Reba Owen, of Cove Beach, held up photos of recently occupied short-term rental sites.

“The renters are gone, but the garbage is not,” Owen said. “This is a common occurrence that the residents have to put up with.”

In her neighborhood, zoned Coastal Residential, vacation rentals compose about a third of the housing. Cove Beach residents have pushed to remove short-term rentals — which Owen and her neighbors have called “mini hotels” — from residential zones.

“The full-time residents are so tired of the county being unwilling to support the residential zone at Cove Beach … ,” Owen said.

Monica Wellington, a Banks resident who with her husband owns a vacation rental in the Sunset Beach area, said the Planning Commission based its recommendations too heavily on the concerns of the Cove Beach contingent.

“We don’t believe that’s a fair representation of the entire community of short-term rental owners,” Wellington said.

She agreed that a neighborhood where a third of homes are vacation rentals has too high a proportion, and said she would support a cap on the number of rentals in a given zone. “But what we don’t want to do is craft a solution that doesn’t take all stakeholders into account, and without research,” she said. “It needs to be an objective decision.”

Wellington and other rental owners believe neighbor complaints should be dealt with through operating standards. The county is looking to revise standards to address common complaints — such as fires, litter, speed limits and quiet hours — as well as permit transfers and occupancy limits. (Arch Cape has its own operating standards, which the county may move from the development code to the county code.)

A 2019 countywide housing study found that the county had adequate housing stock, but that much of the supply is used for second homes and short-term rentals.

Commissioner Lianne Thompson and Commissioner John Toyooka say they want more data on how vacation rentals impact the region’s housing — its prices and availability — before they vote.

Toyooka said vacation rentals may play a role in housing prices and housing scarcity, but he suspects the impact is less than what has been alleged. Housing prices have also skyrocketed due to rising material and labor costs, he pointed out.

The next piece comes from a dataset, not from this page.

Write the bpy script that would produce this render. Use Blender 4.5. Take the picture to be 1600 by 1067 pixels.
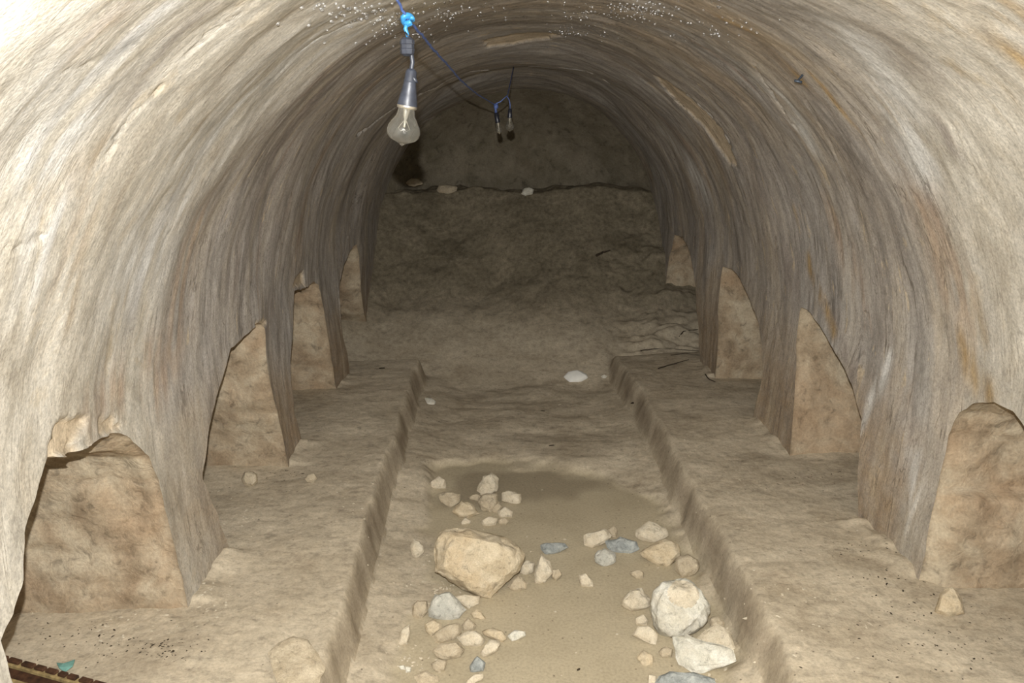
import bpy, bmesh, math, random
import numpy as np
from mathutils import Vector, Matrix

for o in list(bpy.data.objects):
    bpy.data.objects.remove(o, do_unlink=True)
scene = bpy.context.scene
COL = scene.collection

# ------------------------------------------------------------------ camera, flash, world, exposure
F = 1300.0
CAM = np.array([0.0, 0.0, 1.58])
PITCH = math.radians(15.3)
YAW = math.radians(-1.76)
cam_d = bpy.data.cameras.new('camera')
cam_d.sensor_width = 36.0
cam_d.lens = F / 1600.0 * 36.0
cam_d.clip_start = 0.02
cam = bpy.data.objects.new('camera', cam_d)
COL.objects.link(cam)
cam.location = CAM
cam.rotation_euler = (math.pi / 2 - PITCH, 0, YAW)
scene.camera = cam

FW = np.array([math.sin(-YAW) * math.cos(PITCH), math.cos(YAW) * math.cos(PITCH), -math.sin(PITCH)])
RT = np.array([math.cos(YAW), math.sin(YAW), 0.0])
UP = np.cross(RT, FW)

# the camera's own flash, mounted above the lens: the only light in the cave
fl_d = bpy.data.lights.new('camera_flash', 'AREA')
fl_d.shape = 'ELLIPSE'
fl_d.size = 0.020
fl_d.size_y = 0.014
fl_d.energy = 92.0
fl_d.color = (1.0, 0.985, 0.95)
flash = bpy.data.objects.new('camera_flash', fl_d)
COL.objects.link(flash)
flash.location = CAM + UP * 0.112 - RT * 0.012
flash.rotation_euler = (math.pi / 2 - math.radians(13.0), 0, YAW)

world = bpy.data.worlds.new('world')
scene.world = world
world.use_nodes = True
world.node_tree.nodes['Background'].inputs[0].default_value = (0.5, 0.48, 0.42, 1)
world.node_tree.nodes['Background'].inputs[1].default_value = 0.004

scene.view_settings.view_transform = 'Standard'
scene.view_settings.look = 'None'
scene.view_settings.gamma = 1.0
scene.view_settings.use_curve_mapping = False
scene.view_settings.exposure = 0.0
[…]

And many homes that function as short-term rentals, he said, are high-value homes — such as those with oceanfront views — not homes considered affordable.

‘It’s a difficult decision’

Commissioner Pamela Wev said she is more concerned about how rentals affect the quality of life in neighborhoods. “I think that that’s what is truly important here,” she said. She worries about a “one-size-fits-all” ordinance that treats Clatsop Plains the same as, say, Brownsmead.

She said two weeks — when a moratorium on new vacation rental licenses is set to expire — may not enough time for her to decide how to vote on the issue.

“This is an ordinance that has too many questions, too much fraught detail, for me to ever consider passing it,” she said, “and I think that we have a responsibility as a county commission to do a lot more learning and strategizing about what we do with this ordinance in the future.”

Thompson and Wev also said they favor extending the moratorium while county staff works to gather more information.

Commissioner Courtney Bangs took a different view. She argued that, by adding references to short-term rentals in development code zones where rentals already exist, the county is addressing an oversight — reconciling the code with the county’s practices.

“I don’t feel we can keep indefinitely extending out a moratorium … It’s a difficult decision, but I feel like we’re at a point where it needs to be made,” Bangs said.

The commissioners will meet again to discuss the issue on April 27, the day before the moratorium is set to expire.